The Tempest
Playwright: William Shakespeare
At: European Repertory Company at the Viaduct, 3111 N. Western Ave.
Phone: ( 773 ) 248-0577
Tickets: $18-$22
Runs through: Dec. 2
With its four plots, ornate language and epic spectacle, The Tempest is probably the most cumbersome of Shakespeare's plays to stage. Chicago has seen a number of inevitably uneven interpretations: we recall fondly Krista Lally's precocious Miranda, Aaron Watkins' wry Ariel, Charles J. Likar's wise Gonzalo, and Kevin Theis' and Henry Godinez' overcostumed Calibans. Past incarnations have also featured grandstanding Prosperos, lead-footed fairies, and the 1993 production whose set incorporated bedsheet-sized brass gongs, the deafening clamor from which prompted one critic to suggest that the Body Politic sell Advil at intermission.
European Repertory director Dale Goulding acknowledges his text's propensity to dramatic sprawl by dispensing with a unified paradigm altogether. "There is no concept," he states in the playbill, "We want to explore ... the human condition. Each character is an aspect of the human soul in the Platonic sense." For playgoers accustomed to having their entertainment constructed around a central motif, the results may look as if scenes from several Tempests had been inadvertently thrown onto the same stage. But those willing to abandon the hierarchy of plot and sub-plot will discover a smorgasbord of visual, aural, and kinetic fare from which to choose.
Most visually commanding is Rick Frederick's Ariel, who makes his first appearance dressed in body glitter, cat-eye contact lenses, five-inch high heels and strapless cache-sexe ( but don't miss his Sunset Boulevard ensemble in the second act ) . Next to this splendor, Caliban cannot help but come off a bit dowdy, but Kirk Anderson endows the enslaved monster with a physical freedom prohibited his temporarily earthbound companion.
The wedding masque combines Cecil B. DeMille-styled goddesses with Edward Gorey-faced nymphs. Illya Haase's shipwrecked Alonso and his men are a quasi-mafioso cohort, while Heath Corson and Mike Burke generate a baggy-pants slapstick as Stephano and Trinculo.

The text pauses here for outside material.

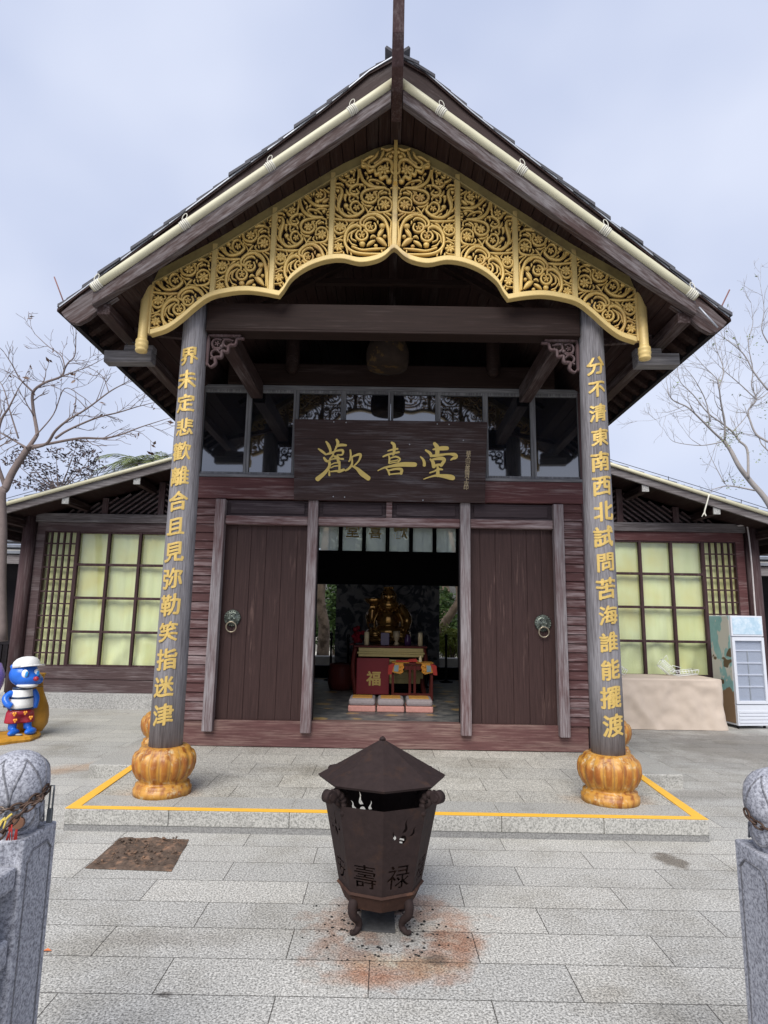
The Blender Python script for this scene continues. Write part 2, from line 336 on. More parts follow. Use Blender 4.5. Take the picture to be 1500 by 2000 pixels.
m, t, b = newmat('glazed_pot')                     # golden-brown glazed column base
v = posvec(t); n = noise_(t, v, 16, 4, .7); n2 = noise_(t, posvec(t, (1, 1, .3)), 22, 4)
c = mixc(t, n, (0.36, 0.15, 0.02), (0.60, 0.32, 0.06)); c = mixc(t, ramp(t, n2, .47, .64), c, (0.24, 0.075, 0.010)); c = mixc(t, ramp(t, n, .56, .70), c, (0.50, 0.40, 0.24))
sx = nd(t, 'ShaderNodeSeparateXYZ'); t.links.new(nd(t, 'ShaderNodeTexCoord').outputs['Generated'], sx.inputs[0])
an = math_(t, 'ARCTAN2', math_(t, 'SUBTRACT', sx.outputs[1], .5), math_(t, 'SUBTRACT', sx.outputs[0], .5))
lobe = math_(t, 'ABSOLUTE', math_(t, 'SINE', math_(t, 'MULTIPLY', an, 9.0)))
pm = math_(t, 'MULTIPLY', ramp(t, math_(t, 'ADD', lobe, math_(t, 'MULTIPLY', math_(t, 'SUBTRACT', n, .5), .5)), .55, .78), math_(t, 'MULTIPLY', ramp(t, sx.outputs[2], .36, .46), ramp(t, sx.outputs[2], .72, .82, (1, 1, 1), (0, 0, 0))))
c = mixc(t, math_(t, 'MULTIPLY', pm, .75), c, mixc(t, n2, (0.40, 0.12, 0.012), (0.20, 0.06, 0.010)))
gr_ = math_(t, 'MULTIPLY', ramp(t, lobe, .10, .26, (1, 1, 1), (0, 0, 0)), ramp(t, sx.outputs[2], .30, .36)); c = mixc(t, math_(t, 'MULTIPLY', gr_, .6), c, (0.26, 0.14, 0.05))
t.links.new(c, b.inputs['Base Color']); b.inputs['Roughness'].default_value = 0.46; bump(t, b, n, .35, .006)

m, t, b = newmat('dark_screen')                    # dragon-pattern screen behind the statue
v = posvec(t); nn = nd(t, 'ShaderNodeTexNoise', i_Scale=3.5, i_Detail=5.0, i_Distortion=1.6); t.links.new(v, nn.inputs['Vector'])
c = mixc(t, ramp(t, nn.outputs['Fac'], .46, .56), (0.055, 0.06, 0.07), (0.32, 0.31, 0.30))
t.links.new(c, b.inputs['Base Color']); b.inputs['Roughness'].default_value = 0.7

m, t, b = newmat('fridge_art')                     # worn teal and tan sticker on the side
v = posvec(t); n = noise_(t, posvec(t, (1, 2, 1)), 2.2, 3); n2 = noise_(t, v, 6, 4, .7); n3 = noise_(t, posvec(t, (1, 1, 1.6), (.4, .3, .2)), 2.8, 2)
c = mixc(t, n2, (0.10, 0.26, 0.26), (0.30, 0.46, 0.45)); c = mixc(t, ramp(t, n, .50, .52), c, (0.46, 0.45, 0.40))
c = mixc(t, ramp(t, n3, .62, .635), c, (0.10, 0.065, 0.035))
sx = nd(t, 'ShaderNodeSeparateXYZ'); t.links.new(v, sx.inputs[0])
c = mixc(t, ramp(t, math_(t, 'ADD', sx.outputs[2], math_(t, 'MULTIPLY', n, .5)), .78, .80, (1, 1, 1), (0, 0, 0)), c, (0.20, 0.13, 0.075))
t.links.new(c, b.inputs['Base Color']); b.inputs['Roughness'].default_value = 0.5
m, t, b = newmat('fridge_header')
v = posvec(t); n2 = noise_(t, v, 7, 4, .7)
c = mixc(t, ramp(t, n2, .4, .65), (0.36, 0.50, 0.60), (0.60, 0.67, 0.73)); t.links.new(c, b.inputs['Base Color']); b.inputs['Roughness'].default_value = 0.3

# ------------------------------------------------------------------ mesh helpers
class MB:
    def __init__(self): self.v = []; self.f = []; self.sm = []
    def add(self, vs, fs, smooth=False):
        o = len(self.v); self.v += [tuple(p) for p in vs]
        self.f += [tuple(i + o for i in f) for f in fs]; self.sm += [smooth] * len(fs)
    def box(self, x0, x1, y0, y1, z0, z1):
        x0, x1 = min(x0, x1), max(x0, x1); y0, y1 = min(y0, y1), max(y0, y1); z0, z1 = min(z0, z1), max(z0, z1)
        self.add([(x0, y0, z0), (x1, y0, z0), (x1, y1, z0), (x0, y1, z0), (x0, y0, z1), (x1, y0, z1), (x1, y1, z1), (x0, y1, z1)],
                 [(0, 3, 2, 1), (4, 5, 6, 7), (0, 1, 5, 4), (1, 2, 6, 5), (2, 3, 7, 6), (3, 0, 4, 7)])
        return self
    def beam(self, p, q, wd, h, up=(0, 0, 1)):
        p, q = Vector(p), Vector(q); d = (q - p).normalized(); s = d.cross(Vector(up)).normalized(); u = s.cross(d)
        vs = [b_ + s * (i * wd / 2) + u * (j * h / 2) for b_ in (p, q) for i, j in ((-1, -1), (1, -1), (1, 1), (-1, 1))]
        self.add(vs, [(0, 1, 2, 3), (7, 6, 5, 4), (0, 4, 5, 1), (1, 5, 6, 2), (2, 6, 7, 3), (3, 7, 4, 0)]); return self
    def tube(self, pts, rad, n=8, cap=True, smooth=True):
        pts = [Vector(p) for p in pts]
        if not hasattr(rad, '__len__'): rad = [rad] * len(pts)
        d0 = (pts[1] - pts[0]).normalized(); a = d0.orthogonal().normalized(); vs = []
        for i, p in enumerate(pts):
            d = (pts[min(i + 1, len(pts) - 1)] - pts[max(i - 1, 0)])
            if d.length > 1e-9: d.normalize()
            a = a - d * a.dot(d)
            a = a.normalized() if a.length > 1e-6 else d.orthogonal().normalized()
            b_ = d.cross(a)
            vs += [p + (a * cos(2 * pi * k / n) + b_ * sin(2 * pi * k / n)) * rad[i] for k in range(n)]
        fs = [(i * n + k, i * n + (k + 1) % n, (i + 1) * n + (k + 1) % n, (i + 1) * n + k) for i in range(len(pts) - 1) for k in range(n)]
        self.add(vs, fs, smooth)
        if cap: self.add(vs[:n], [tuple(range(n))[::-1]]); self.add(vs[-n:], [tuple(range(n))])
        return self
    def lathe(self, prof, n=32, c=(0, 0, 0), smooth=True, mod=None):
        vs = []
        for (r, z) in prof:
            for k in range(n):
                a = 2 * pi * k / n; rr = mod(r, z, a) if mod else r
                vs.append((c[0] + rr * cos(a), c[1] + rr * sin(a), c[2] + z))
        fs = [(i * n + k, i * n + (k + 1) % n, (i + 1) * n + (k + 1) % n, (i + 1) * n + k) for i in range(len(prof) - 1) for k in range(n)]
        self.add(vs, fs, smooth)
        self.add(vs[:n], [tuple(range(n))[::-1]]); self.add(vs[-n:], [tuple(range(n))]); return self
    def prism(self, poly, y0, y1, ax='y'):              # polygon in the xz plane, thick along y
        n = len(poly)
        P = (lambda a, b_, d: (a, d, b_)) if ax == 'y' else ((lambda a, b_, d: (d, a, b_)) if ax == 'x' else (lambda a, b_, d: (a, b_, d)))
        self.add([P(a, b_, y0) for a, b_ in poly] + [P(a, b_, y1) for a, b_ in poly],
                 [tuple(range(n)), tuple(range(2 * n - 1, n - 1, -1))] + [(i, i + n, (i + 1) % n + n, (i + 1) % n) for i in range(n)]); return self
    def strip(self, lo, hi, y0, y1):                    # band between two polylines in xz, thick along y
        n = len(lo)
        vs = [(a, y0, b_) for a, b_ in lo] + [(a, y0, b_) for a, b_ in hi] + [(a, y1, b_) for a, b_ in lo] + [(a, y1, b_) for a, b_ in hi]
        fs = []
        for i in range(n - 1):
            fs += [(i, i + 1, n + i + 1, n + i), (2 * n + i, 3 * n + i, 3 * n + i + 1, 2 * n + i + 1), (i, 2 * n + i, 2 * n + i + 1, i + 1), (n + i, n + i + 1, 3 * n + i + 1, 3 * n + i)]
        fs += [(0, n, 3 * n, 2 * n), (n - 1, 3 * n - 1, 4 * n - 1, 2 * n - 1)]
        self.add(vs, fs); return self
    def ball(self, c, r, nu=16, nv=10):
        r = r if hasattr(r, '__len__') else (r, r, r)
        vs = [(c[0] + r[0] * sin(pi * j / nv) * cos(2 * pi * i / nu), c[1] + r[1] * sin(pi * j / nv) * sin(2 * pi * i / nu), c[2] - r[2] * cos(pi * j / nv)) for j in range(nv + 1) for i in range(nu)]
        self.add(vs, [(j * nu + i, j * nu + (i + 1) % nu, (j + 1) * nu + (i + 1) % nu, (j + 1) * nu + i) for j in range(nv) for i in range(nu)], True); return self
    def mesh(self, me, mat=None):
        vs = [(mat @ v_.co if mat else v_.co.copy()) for v_ in me.vertices]
        self.add(vs, [tuple(p.vertices) for p in me.polygons]); return self
    def xform(self, fn): self.v = [tuple(fn(Vector(p))) for p in self.v]; return self
    def build(self, name, mat, parent=None, bevel=0.0, fix=True):
        me = bpy.data.meshes.new(name); me.from_pydata(self.v, [], self.f); me.update()
        me.polygons.foreach_set('use_smooth', self.sm)
        if fix:
            bm = bmesh.new(); bm.from_mesh(me); bmesh.ops.remove_doubles(bm, verts=bm.verts, dist=1e-6)
            bmesh.ops.recalc_face_normals(bm, faces=bm.faces); bm.to_mesh(me); bm.free()
        me.materials.append(MATS[mat])
        o = bpy.data.objects.new(name, me); COL.objects.link(o)
        if parent:
            o.parent = parent
            o.matrix_parent_inverse = Matrix.Translation(parent.location).inverted() if parent.type == 'EMPTY' else parent.matrix_parent_inverse
            if parent.type != 'EMPTY': o.matrix_parent_inverse = Matrix.Identity(4)
            if parent.type != 'EMPTY' and parent.parent:   # parts live in world coordinates, sub-parts too
                o.matrix_parent_inverse = Matrix.Identity(4)
        if bevel:
            md = o.modifiers.new('bevel', 'BEVEL'); md.width = bevel; md.segments = 2; md.limit_method = 'ANGLE'; md.angle_limit = radians(40)
        return o

def tag(o, label=None, cat=None, group=None, kind=None):
    if label: o['label'] = label
    if cat: o['category'] = cat
    if group: o['group'] = group
    if kind: o['kind'] = kind
    return o
def thing(name, label, cat, loc=(0, 0, 0), group=None):
    o = bpy.data.objects.new(name, None); COL.objects.link(o); o.location = loc; o.empty_display_size = 0.2
    return tag(o, label, cat, group)
def catmull(pts, n=6):
    out_ = []; P = [Vector(p) for p in pts]; P = [P[0] * 2 - P[1]] + P + [P[-1] * 2 - P[-2]]
    for i in range(1, len(P) - 2):
        for k in range(n):
            s = k / n; a, b_, c, d = P[i - 1], P[i], P[i + 1], P[i + 2]
            out_.append(0.5 * ((2 * b_) + (c - a) * s + (2 * a - 5 * b_ + 4 * c - d) * s * s + (3 * b_ - a - 3 * c + d) * s ** 3))
    out_.append(P[-2]); return out_
def interp(pts, x):
    if x <= pts[0][0]: return pts[0][1]
    for (a, b_), (c, d) in zip(pts, pts[1:]):
        if x <= c: return b_ + (d - b_) * (x - a) / (c - a)
    return pts[-1][1]
def text_mesh(s, size=1.0, extrude=0.02, offset=0.0):
    cu = bpy.data.curves.new('lettering', 'FONT'); cu.body = s; cu.size = size; cu.extrude = extrude; cu.offset = offset; cu.resolution_u = 3
    o = bpy.data.objects.new('lettering', cu); COL.objects.link(o)
    dg = bpy.context.evaluated_depsgraph_get(); me = bpy.data.meshes.new_from_object(o.evaluated_get(dg))
    bpy.data.objects.remove(o); bpy.data.curves.remove(cu)
    xs = [v_.co.x for v_ in me.vertices]; ys = [v_.co.y for v_ in me.vertices]
    if xs: me.transform(Matrix.Translation((-(min(xs) + max(xs)) / 2, -(min(ys) + max(ys)) / 2, 0)))
    return me
TXT = Matrix(((1, 0, 0, 0), (0, 0, -1, 0), (0, 1, 0, 0), (0, 0, 0, 1)))      # text plane -> facing the camera (-y)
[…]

Finally, there is an angry Prospero, vigorously portrayed by Gary Houston ( whose affection for his daughter, Miranda...likewise passionately declaimed by Heather Prete...stops just short of incest, but who otherwise should be all ready to tackle Lear in a decade or two ) . The cumulative effect may leave traditionalists bewildered, but no one can deny this company's shock potential, even as it moves into its ninth season.
Absolution
Playwright: Robert William Sherwood
At: Steppenwolf Theatre Company at the Merle Reskin Garage, 1624 N. Halsted
Phone: ( 312 ) 335-1650, Tickets: $10
Runs through: Nov. 11
The first suspect we meet is David, a classics professor mired in spiritual inertia, who receives a coded signal...a single playing card delivered to him by an attractive and vaguely familiar young lady...summoning him to a conference with his boyhood companions. They are Gordon, now a high-rolling stockbroker, and Peter, who opted for marriage, fatherhood and a home in the rural midlands. The purpose of this reunion gradually emerges: 15 years earlier, after a drunken party, these school chums gang-shagged a willing damsel, one of them subsequently murdering her as well. They have lived with this guilty knowledge ever since, never asking which of them did the deed. But Peter's recently Born-Again conscience now demands a confession from the culprit they have been shielding in their denial all these years.
So whodunit? Playwright Robert William Sherwood gives us a name eventually, but questions still persist: Why is there no evidence? How and where did they hide the body? Why are their recollections of time and place so nebulous? WAS, in fact, a crime committed, or is this just a collective fraternal fantasy? Or is this David's subjective fantasy, the different aspects of his personality represented by the buddies whose lifestyles break down neatly into Id, Ego and Superego? And how about the messenger girl who hangs on even after her mission is accomplished...was she the teenage Aphrodite his memory refuses to erase, is she the ghost of the dead sex-slave, or his next victim?
Under the guidance of Martha Plimpton ( making her directorial debut ) , the actors deftly navigate Sherwood's slippery psychological dynamic to create a universe sufficiently hyperrealistic to forestall any skepticism regarding the facts it presents. Coby Goss makes an appropriately big-chilled David. Michael Loeffelholz, a suitably tormented Peter. Frank Dominelli, a comfortably Mamet-mouthed greedhead. And Danica Ivancevic contributes a tidy ice-queen turn as the latter's trophy stepford-wife. But it is Jennifer Kern as the...well, odd card in the deck, whose ambiguous role in this three-way First Degree continues to intrigue us long after the play is over.